Hi Philip,
Your point cloud data is derived from photogrammetry, you probably are already aware or this, just noting for other readers as UAV doesn't specify photogrammetry.
The phenomenon you are seeing is common for uniform surfaces with a low amount texture. You will see the surfaces improve where there are features such as road markings which provide 'texture' for the photogrammetry. While we think of a bitumen road as having ample texture, this is only helpful if the photogrammetry has adequate GSD to uniquely identify parts of the texture. Without adequate GSD the software gets confused with which pixel groups to match where and consequently gets it wrong a significant amount of the time.

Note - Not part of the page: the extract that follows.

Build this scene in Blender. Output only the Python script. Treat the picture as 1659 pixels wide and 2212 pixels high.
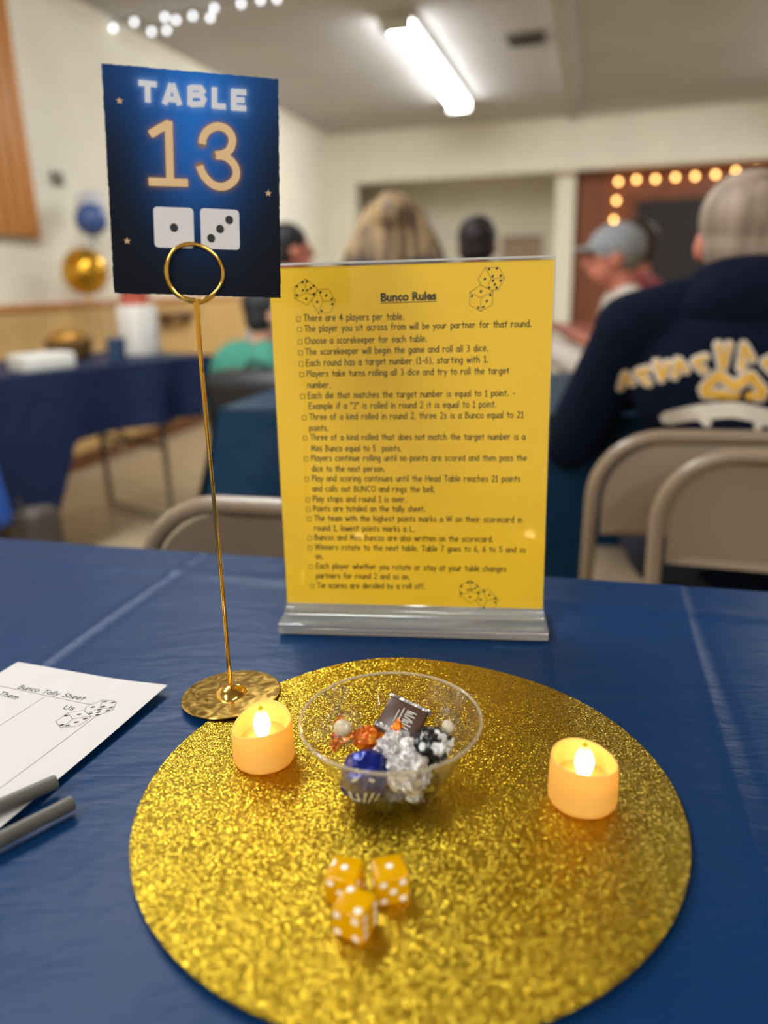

If you want a survey surface product for the roads I would suggest manually extracting the road markings as 3D lines and then excluding the road point cloud from the surface. I would not trust the accuracy of the surfaces to be survey grade without ground checks spread over the survey extent.
The phenomenon is visible on some other surfaces also like some of the roofs.
In future if you want higher quality road surfaces you may need to prescribe this in the scope. There are techniques to help this; including obliques and reducing GSD are two things that will help.
You may find the processing software can produce a DSM point cloud derivative which may be cleaner than the densified point cloud, however a 'clean' surface does not guarantee it to be correct, just easier to work with.
You guys must have some different Airways rules than down here in New Zealand.